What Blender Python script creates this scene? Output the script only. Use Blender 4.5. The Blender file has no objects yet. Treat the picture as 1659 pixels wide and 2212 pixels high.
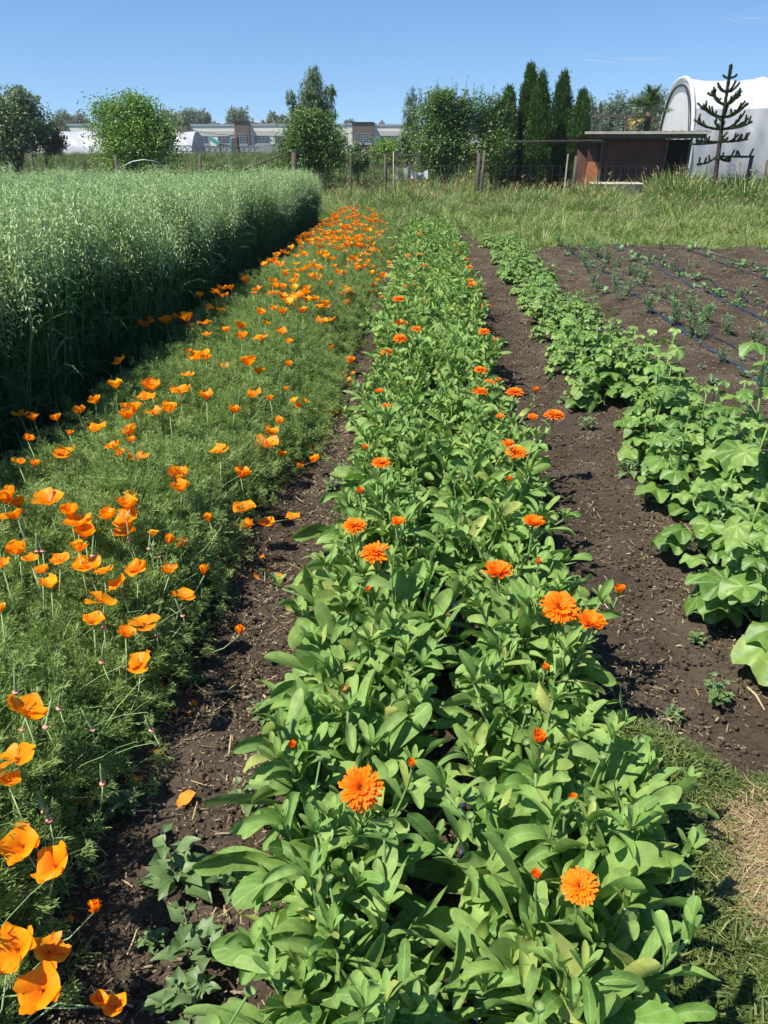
import bpy, math, random
import numpy as np
from mathutils import Vector, Matrix, Euler
R = math.radians
rng = np.random.default_rng(7)
random.seed(7)
S = bpy.context.scene
COL = S.collection
PI = math.pi
# ------------------------------------------------------------------ camera
CAM_H, PITCH, YAW, FPX = 1.6, R(25.3), R(2.82), 1659.0
cd = bpy.data.cameras.new('camera'); cam = bpy.data.objects.new('camera', cd); COL.objects.link(cam)
cam.location = (0, 0, CAM_H); cam.rotation_euler = (PI/2 - PITCH, 0, YAW)
cd.sensor_fit = 'VERTICAL'; cd.sensor_height = 36; cd.lens = 36*FPX/2212
cd.clip_start = 0.05; cd.clip_end = 6000
S.camera = cam
_CR = np.array(Euler(cam.rotation_euler).to_matrix())
def ray(px, py):
    d = _CR @ np.array([(px-829.5)/FPX, (1106-py)/FPX, -1.0]); return d
def at_z(px, py, z=0.0):          # point seen at a photo position, on the level z
    d = ray(px, py); k = (z-CAM_H)/d[2]; return np.array([d[0]*k, d[1]*k, z])
def at_Y(px, py, Y):              # ... at the distance Y
    d = ray(px, py); k = Y/d[1]; return d[0]*k, CAM_H+d[2]*k
# ------------------------------------------------------------------ mesh helpers
class MB:
    def __init__(s): s.v = []; s.q = []; s.t = []; s.qm = []; s.tm = []; s.a = []; s.n = 0
    def add(s, V, Q=None, T=None, A=None, m=0):
        V = np.asarray(V, float).reshape(-1, 3)
        if A is None: A = np.zeros((len(V), 3))
        A = np.asarray(A, float)
        if A.ndim == 1: A = np.tile(A, (len(V), 1))
        if Q is not None and len(Q): s.q.append(np.asarray(Q)+s.n); s.qm.append(np.full(len(Q), m))
        if T is not None and len(T): s.t.append(np.asarray(T)+s.n); s.tm.append(np.full(len(T), m))
        s.v.append(V); s.a.append(A); s.n += len(V); return s
    def mesh(s, name, mats, smooth=True):
        V = np.concatenate(s.v); A = np.concatenate(s.a)
        Q = np.concatenate(s.q) if s.q else np.zeros((0, 4), int)
        T = np.concatenate(s.t) if s.t else np.zeros((0, 3), int)
        mi = np.concatenate(s.qm+s.tm)
        me = bpy.data.meshes.new(name)
        me.vertices.add(len(V)); me.vertices.foreach_set('co', V.astype(np.float32).ravel())
        me.loops.add(len(Q)*4+len(T)*3)
        me.loops.foreach_set('vertex_index', np.concatenate([Q.ravel(), T.ravel()]).astype(np.int32))
        me.polygons.add(len(Q)+len(T))
        me.polygons.foreach_set('loop_start', np.concatenate([np.arange(len(Q))*4, len(Q)*4+np.arange(len(T))*3]).astype(np.int32))
        if not isinstance(mats, (list, tuple)): mats = [mats]
        for m in mats: me.materials.append(m)
        me.polygons.foreach_set('material_index', mi.astype(np.int32))
        me.polygons.foreach_set('use_smooth', np.full(len(Q)+len(T), smooth))
        at = me.attributes.new('lf', 'FLOAT_VECTOR', 'POINT'); at.data.foreach_set('vector', A.astype(np.float32).ravel())
        me.update(calc_edges=True)
        return me
    def obj(s, name, mats, parent=None, smooth=True, loc=None):
        return link(name, s.mesh(name, mats, smooth), parent, loc)
def link(name, data, parent=None, loc=None, rot=None, scale=None):
    o = bpy.data.objects.new(name, data); COL.objects.link(o)
    if parent is not None: o.parent = parent
    if loc is not None: o.location = loc
    if rot is not None: o.rotation_euler = rot
    if scale is not None: o.scale = scale if hasattr(scale, '__len__') else (scale,)*3
    return o
def tag(o, label=None, cat=None, group=None, kind=None):
    if label: o['label'] = label
    if cat: o['category'] = cat
    if group: o['group'] = group
    if kind: o['kind'] = kind
    return o
def thing(name, label, cat, loc=(0, 0, 0), group=None, rotz=0):
    o = bpy.data.objects.new(name, None); COL.objects.link(o); o.location = loc; o.rotation_euler = (0, 0, rotz)
    o.empty_display_size = .1
    return tag(o, label, cat, group)
def box(mb, x0, x1, y0, y1, z0, z1, m=0, A=None):
    V = [(x, y, z) for x in (x0, x1) for y in (y0, y1) for z in (z0, z1)]
    Q = [(0, 1, 3, 2), (4, 6, 7, 5), (0, 4, 5, 1), (2, 3, 7, 6), (0, 2, 6, 4), (1, 5, 7, 3)]
    V = np.array(V, float)
    mb.add(np.concatenate([V[list(q)] for q in Q]), np.arange(24).reshape(6, 4), A=A, m=m)
def bar(mb, p, q, w, h=None, m=0, up=(0, 0, 1)):
    h = h or w; p = np.array(p, float); q = np.array(q, float); d = q-p; L = np.linalg.norm(d); d /= L
    u = np.array(up, float)
    if abs(d @ u) > .98: u = np.array([1., 0, 0])
    s = np.cross(d, u); s /= np.linalg.norm(s); u = np.cross(s, d)
    V = np.array([p+a*s*w/2+b*u*h/2 for a, b in ((-1, -1), (1, -1), (1, 1), (-1, 1))]+[q+a*s*w/2+b*u*h/2 for a, b in ((-1, -1), (1, -1), (1, 1), (-1, 1))])
    Q = [(0, 3, 2, 1), (4, 5, 6, 7), (0, 1, 5, 4), (1, 2, 6, 5), (2, 3, 7, 6), (3, 0, 4, 7)]
    mb.add(np.concatenate([V[list(a)] for a in Q]), np.arange(24).reshape(6, 4), m=m)
def tube(mb, P, r, n=6, m=0, A=None, cap=True):
    P = np.asarray(P, float); k = len(P); r = np.full(k, r) if np.isscalar(r) else np.asarray(r, float)
    d = np.gradient(P, axis=0); d /= np.linalg.norm(d, axis=1)[:, None]+1e-9
    ref = np.array([0.13, 0.31, .94]) if abs(d[0][2]) < .9 else np.array([1, .1, 0.])
    s = np.cross(d, ref); s /= np.linalg.norm(s, axis=1)[:, None]+1e-9; u = np.cross(s, d)
    a = np.arange(n)/n*2*PI
    V = P[:, None, :]+r[:, None, None]*(np.cos(a)[None, :, None]*s[:, None, :]+np.sin(a)[None, :, None]*u[:, None, :])
    i = np.arange(k-1)[:, None]*n; j = np.arange(n)[None, :]; j2 = (j+1) % n
    Q = np.stack([i+j, i+j2, i+n+j2, i+n+j], -1).reshape(-1, 4)
    T = [(k*n-n, k*n-n+x, k*n-n+x+1) for x in range(1, n-1)] if cap else None
    mb.add(V.reshape(-1, 3), Q, T, A, m)
def leaves(mb, base, az, elev, bend, L, W, t, w, ncol=3, fold=.25, wave=0., roll=0., twist=0., rnd=None, m=0, wf=7., bp=1.4, cup=0.):
    """many ribbons at once; t, w: stations along the leaf and half width factors"""
    base = np.atleast_2d(base); N = len(base); t = np.asarray(t, float); w = np.asarray(w, float); k = len(t)
    f = lambda x: np.broadcast_to(np.asarray(x, float), (N,)).copy()
    az, elev, bend, L, W, fold, wave, roll, twist = map(f, (az, elev, bend, L, W, fold, wave, roll, twist))
    if rnd is None: rnd = rng.random(N)
    rnd = f(rnd)
    th = elev[:, None]-bend[:, None]*t[None, :]**bp
    dt = np.diff(t); thm = (th[:, 1:]+th[:, :-1])/2
    hx = np.concatenate([np.zeros((N, 1)), np.cumsum(np.cos(thm)*dt, 1)], 1)*L[:, None]
    hz = np.concatenate([np.zeros((N, 1)), np.cumsum(np.sin(thm)*dt, 1)], 1)*L[:, None]
    ca, sa = np.cos(az)[:, None], np.sin(az)[:, None]
    C = np.stack([hx*ca, hx*sa, hz], -1)+base[:, None, :]
    tan = np.stack([np.cos(th)*ca, np.cos(th)*sa, np.sin(th)], -1)
    s0 = np.stack([-sa+0*th, ca+0*th, 0*th], -1); n0 = np.cross(tan, s0)
    ro = roll[:, None]+twist[:, None]*t[None, :]
    s = np.cos(ro)[..., None]*s0+np.sin(ro)[..., None]*n0; n = -np.sin(ro)[..., None]*s0+np.cos(ro)[..., None]*n0
    u = np.linspace(-1, 1, ncol) if ncol > 1 else np.array([0.])
    hw = (W[:, None]*w[None, :])[:, :, None]
    ph = (rng.random(N)*6.28)[:, None, None]; ph2 = (rng.random(N)*6.28)[:, None, None]
    au = np.abs(u)[None, None, :]
    wav = wave[:, None, None]*(np.sin(t[None, :, None]*wf+ph)*(u[None, None, :] > 0)+np.sin(t[None, :, None]*wf*1.13+ph2)*(u[None, None, :] <= 0))*au**2
    off = hw*(fold[:, None, None]*(au if cup == 0 else au**2)+wav)
    V = C[:, :, None, :]+s[:, :, None, :]*(hw*u[None, None, :])[..., None]+n[:, :, None, :]*off[..., None]
    i = (np.arange(N)*k*ncol)[:, None, None]; a = (np.arange(k-1)*ncol)[None, :, None]; b = np.arange(ncol-1)[None, None, :]
    q = i+a+b
    Q = np.stack([q, q+1, q+ncol+1, q+ncol], -1).reshape(-1, 4)
    A = np.stack(np.broadcast_arrays(rnd[:, None, None], t[None, :, None], np.abs(u)[None, None, :]), -1).reshape(-1, 3)
    mb.add(V.reshape(-1, 3), Q, A=A, m=m)
    return C[:, -1]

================

# [Objective]
Write out every line of the listing that holds the word "scene".

# [Result of the task]
What Blender Python script creates this scene? Output the script only. Use Blender 4.5. The Blender file has no objects yet. Treat the picture as 1659 pixels wide and 2212 pixels high.
S = bpy.context.scene